E. E. Thomas Fruit Co. v. Start

107 Cal. 206 | Cal. | 1895

Britt, C.

Plaintiff, a corporation, brought this action to recover of defendants the sum of six hundred and three dollars and ninety cents, claimed to be due from them as the compensation they had promised to pay plaintiff for drying a quantity of prunes—something over eighty-six tons—at the agreed rate of seven dollars per ton. Regarding its own undertaking, plaintiff, in its complaint, alleged merely that it agreed to dry the prunes for defendants, without specifying the degree of care or skill it should employ for that purpose. Defendants in their answer averred that plaintiff contracted to dry and cure the prunes “ in a first-class manner,” but failed to do so, and so negligently performed its contract that its services were of no value; as a counterclaim, defendants further alleged, in effect, that, by reason of the negligence and want of skill of plaintiff in the performance of its contract, the prunes were injured, and defendants thereby sustained damage in the sum of *208fifteen hundred and twenty-five dollars, for which they prayed judgment.

The court found, among other things, that, by the contract between the parties plaintiff agreed to dry the prunes in a proper and skillful manner; that the sum due for plaintiff’s services at the contract rate was six hundred and three dollars and ninety cents; that the prunes were injured by the careless and unskillful manner in which plaintiff performed its engagement, to the damage of defendants in the sum of six hundred and seventy-five dollars. Judgment was given in favor of defendants and against plaintiff for the difference between the two sums last mentioned, amounting to seventy-one dollars and ten cents, and their costs. Plaintiff appeals from the judgment and an order denying a motion for new trial.

From the statement of the case used on such motion it seems to have been virtually conceded at the trial that the prunes as cured were of inferior quality for fruit of that class; plaintiff maintained that such inferiority occurred on account of the overripe or other unfit condition of the green fruit when received' by it from defendants; while defendants contended that it was produced by plaintiff’s unskilled or negligent treatment of the fruit; on the question thus made the testimony of some fifty witnesses was introduced.

There was proof that defendants, after taking out about four tons of the most inferior dried fruit,.had mixed the remainder with other fruit, and as so mixed sold a large quantity at regular prices without objection from the buyers on account of its condition.

During the trial defendants offered in evidence four boxes of the prunes dried by plaintiff for defendants as samples thereof; the offer was objected to on the ground that they were not shown to be fair samples, but on the contrary were shown to be prepared for the occasion; some witnesses testified in a general way that they were fair samples of the whole, and there was more detailed *209evidence to the contrary effect. The court overruled the objection, plaintiff excepting.

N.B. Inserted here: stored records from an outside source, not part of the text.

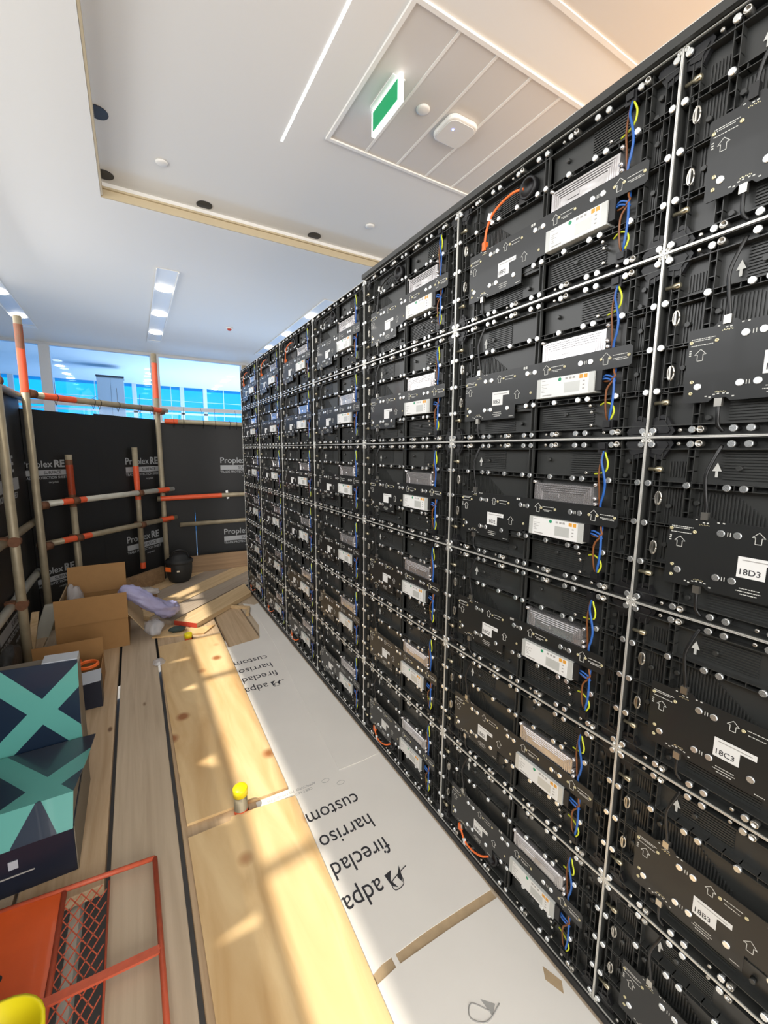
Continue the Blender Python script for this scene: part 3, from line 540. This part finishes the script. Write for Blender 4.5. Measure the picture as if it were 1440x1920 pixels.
for a, c, lab in ((.0, .4495, 'left-hand sheet of the diagonal black hoarding'), (.45, 1.0, 'right-hand sheet of the diagonal black hoarding')):
    p = K1+dv*a; q = K1+dv*c; b = MB(); n = Vector((.7071, -.7071, 0))*.003
    ctr = (p+q)/2; hm = 1.605+(.012 if a else 0); ctr.z = (hm-.9)/2; b.obox(ctr, (q-p)/2, n, (0, 0, (hm+.9)/2)); h = b.build('hoarding_sheet', K['hoard']); tag(h, lab, 'hoarding', 'black hoarding sheets')
    if a == 0: hD1 = h
    else: hD2 = h
hR1 = tag(MB().prism([(-.632, -.9), (-.346, -.9), (-.343, .35), (-.341, .72), (-.341, 1.59), (-.632, 1.59)], YR, YR+.006, 1).build('hoarding_sheet', K['hoard']), 'black hoarding sheet right of the diagonal run, beside the bright slit', 'hoarding', 'black hoarding sheets')
hR2 = tag(MB().prism([(-.332, -.9), (1.4, -.9), (1.4, 1.59), (-.3412, 1.59), (-.3412, .72), (-.336, .35)], YR, YR+.006, 1).build('hoarding_sheet', K['hoard']), 'black hoarding sheet that runs behind the end of the screen wall', 'hoarding', 'black hoarding sheets')
def logo(parent, origin, d, rz, n, s=1.0, short=0):
    d = Vector(d); o = Vector(origin)
    def at(x, z): p = o+d*x*s; return (p.x, p.y, o.z+z*s)
    R = (pi/2, 0, rz); base = Vector((0, 0, 0))
    text('printed_words', 'Proplex', .092*s, K['print'], at(0, 0), R, parent, .0004, .0006); text('printed_words', 'RE', .098*s, K['print'], at(.305, 0), R, parent, .0004, .0028)
    nrm = Vector((sin(rz), -cos(rz), 0)); b = MB(); c = o+d*(.235*s)+nrm*.0006; c.z = o.z-.052*s; b.obox(c, d*.232*s, nrm*.0004, (0, 0, .026*s)); b.build('printed_bar', K['print'], parent)
    p = at(.20, -.066); q = Vector(p)+nrm*.0012; text('printed_words', 'SURFACE', .042*s, K['ink'], q, R, parent, .0003, .0006)
    text('printed_words', 'TRADE PROTECTION SHEET', .034*s, K['print'], at(.0, -.112), R, parent, .0004, .0004)
    text('printed_words', 'recycled', .028*s, K['print'], at(.24, -.155), R, parent, .0004)
D2 = (.7071, .7071, 0); nD = Vector((.7071, -.7071, 0))*.0045
for (t, z, h) in ((.03-.20+.0, 1.185, 0), ):
    pass
def onD(x, z): # point on the diagonal sheet with world x
    p = K1+dv*((x-K1.x)/dv.x)+nD; return (p.x, p.y, z)
logo(hD2, onD(-.955, 1.175), D2, pi/4, 1, .97); logo(hD2, onD(-.99, .43), D2, pi/4, 1, .97)
logo(hD1, onD(-1.598, 1.175), D2, pi/4, 1, .80); logo(hD1, onD(-1.598, .34), D2, pi/4, 1, .80)
logo(hR2, (-.06, YR-.001, 1.175), (1, 0, 0), 0, 1, .97); logo(hR2, (-.055, YR-.001, .37), (1, 0, 0), 0, 1, .97)
logo(hL2, (XL+.001, 2.57, 1.165), (0, 1, 0), pi/2, 1, 1.55); logo(hL2, (XL+.001, 2.45, .34), (0, 1, 0), pi/2, 1, 1.3)

def sctube(p0, p1, label, bands=(), m='tube', group='scaffold tubes'):
    p0 = Vector(p0); p1 = Vector(p1); d = (p1-p0).normalized(); L = (p1-p0).length; r = .02415
    o = MB().cyl(p0, p1, r, 20).lathe(p0, d, [(0, r*.9), (.0005, r*.9)], 20, 0).build('scaffold_tube', K[m]); tag(o, label, 'scaffold tube', group)
    for a, c, col in bands:
        e = MB().lathe(p0+d*a, d, [(0, r+.0006), (c-a, r+.0006)], 20, 0, cap=False).build('painted_band', K[col], o)
    return o
def coupler(c, ax, ay, label, m='rust'):   # two jaws crossing, bolt and nut
    c = Vector(c); ax = Vector(ax).normalized(); ay = Vector(ay).normalized(); t = thing('scaffold_coupler', label, 'coupler', c, 0, 'scaffold couplers'); n = ax.cross(ay).normalized()
    MB().lathe(n*.027-ax*.026, ax, [(0, .0295), (.052, .0295)], 14, cap=True).build('jaw', K[m], t); MB().lathe(-n*.027-ay*.026, ay, [(0, .0295), (.052, .0295)], 14, cap=True).build('jaw', K[m], t)
    MB().cyl(n*.027+ay*.038-n*.03, n*.027+ay*.038+n*.014, .0065, 8).build('bolt', K['steel'], t); MB().lathe(n*.028+ay*.038, n, [(0, .012), (.012, .012)], 6, sm=False).build('nut', K[m], t)
    return t
# posts
TP = 2.24
sctube((-1.497, 3.39, -.9), (-1.497, 3.39, 2.205), 'tall scaffold post with a long orange band at the left corner', [(2.89, 3.05, 'tube'), (2.60, 3.05, 'paint')])
sctube((-1.497, 2.634, -.9), (-1.497, 2.634, 2.2), 'tall plain scaffold post at the left edge of the picture')
sctube((-.645, 4.42, -.9), (-.645, 4.42, 2.25), 'tall scaffold post with an orange band between diagonal and right hoarding', [(2.72, 3.06, 'paint')])
sctube((.245, 4.54, -.9), (.245, 4.54, 2.25), 'tall post whose brown top just clears the far end of the screen wall')
sctube((-1.328, 3.745, -.9), (-1.328, 3.745, 1.27), 'short red-brown post in front of the diagonal hoarding, left one', [(1.75, 2.13, 'rust'), (1.85, 2.09, 'paint')])
sctube((-.868, 4.205, .16), (-.868, 4.205, 1.335), 'short post with an orange-red band in front of the diagonal hoarding, right one', [(.68, 1.0, 'paint'), (0, .06, 'paint')])
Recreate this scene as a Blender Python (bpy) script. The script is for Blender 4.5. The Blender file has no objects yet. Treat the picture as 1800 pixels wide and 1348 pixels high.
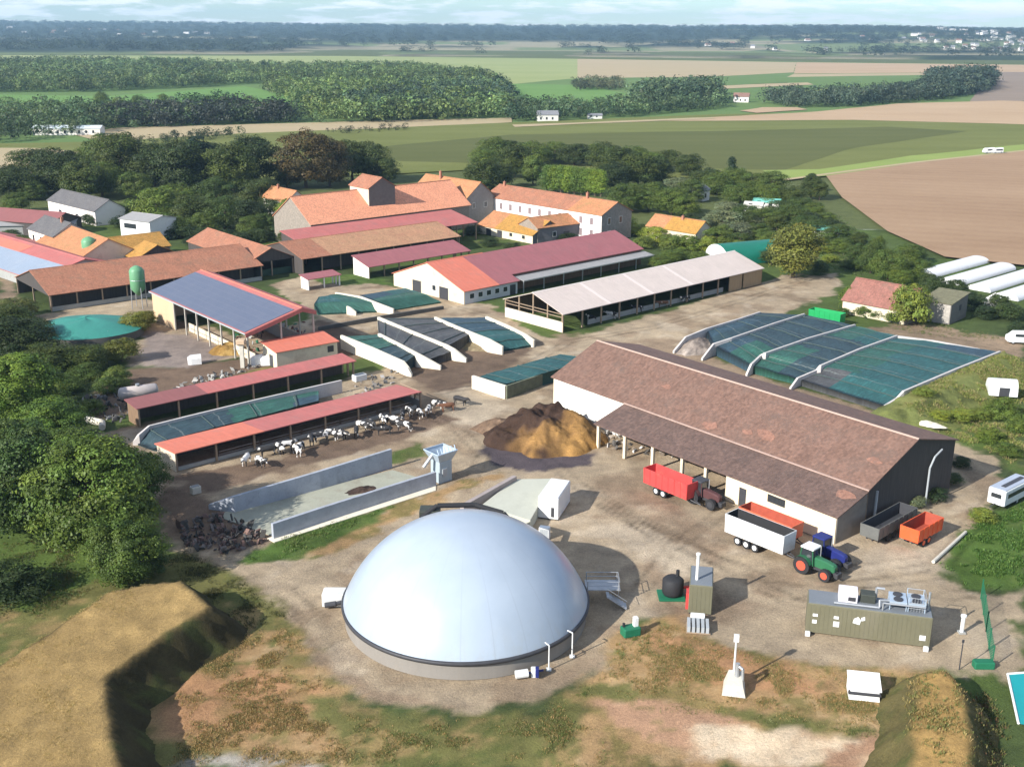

Appellant in its argument here questions the finding that plaintiff agreed to dry the prunes in a proper and skillful manner, as not justified by the evidence; but an obligation to that effect is implied from the terms of the contract itself as alleged in the complaint. (Civ. Code, secs. 1983, 1984.)

It is also argued that the evidence does not sustain the finding of plaintiff's failure to exercise care and skill in drying the fruit; but, after perusal of the same as exhibited in the transcript, we think that it is not only conflicting, but that it preponderates in favor of the conclusion of the trial court. The circumstance that defendants sold at usual prices a large part of the fruit cured by plaintiff, and so incurred no loss as to the portion sold, does not affect the correctness of that conclusion. Proof of the circumstance referred to may have been relevant evidence and proper for consideration upon the question whether the value of the prunes was really lessened, and to what extent; but the dexterity —to employ a euphemism—of defendants in disposing of the product (thus possibly incurring liability in their turn to the purchasers) does not exempt plaintiff from its own responsibility to defendants. (See Hunt v. Van Duesen, 42 Hun, 392; Muller v. Eno, 14 N. Y. 598; Brown V. Bigelow, 10 Allen, 244.)

The court did not err in admitting in evidence the boxes of prunes offered by defendants. Being a finished and separable part of the manufactured product, the character of which was in question, they were “ objects cognizable by the senses,” and made “an item in the sum of the evidence” (Code Civ. Proc., secs. 1827, 1954), whether they were fair samples or not; if the proof showed that they were not such, that was a circumstance affecting the weight of the evidence, not its admissibility. The court might have inspected the whole quantity of fruit cured, if accessible, and such *210view could enlighten the question on trial; and so it had the right to inspect any part of it.

Appellant makes no other points for reversal; The judgment and order appealed from should be affirmed.

Searls, C., and Vanclief, C., concurred.

For the reasons given in the foregoing opinion the judgment and order appealed from are affirmed.

Temple, J., McFarland, J., Henshaw, J.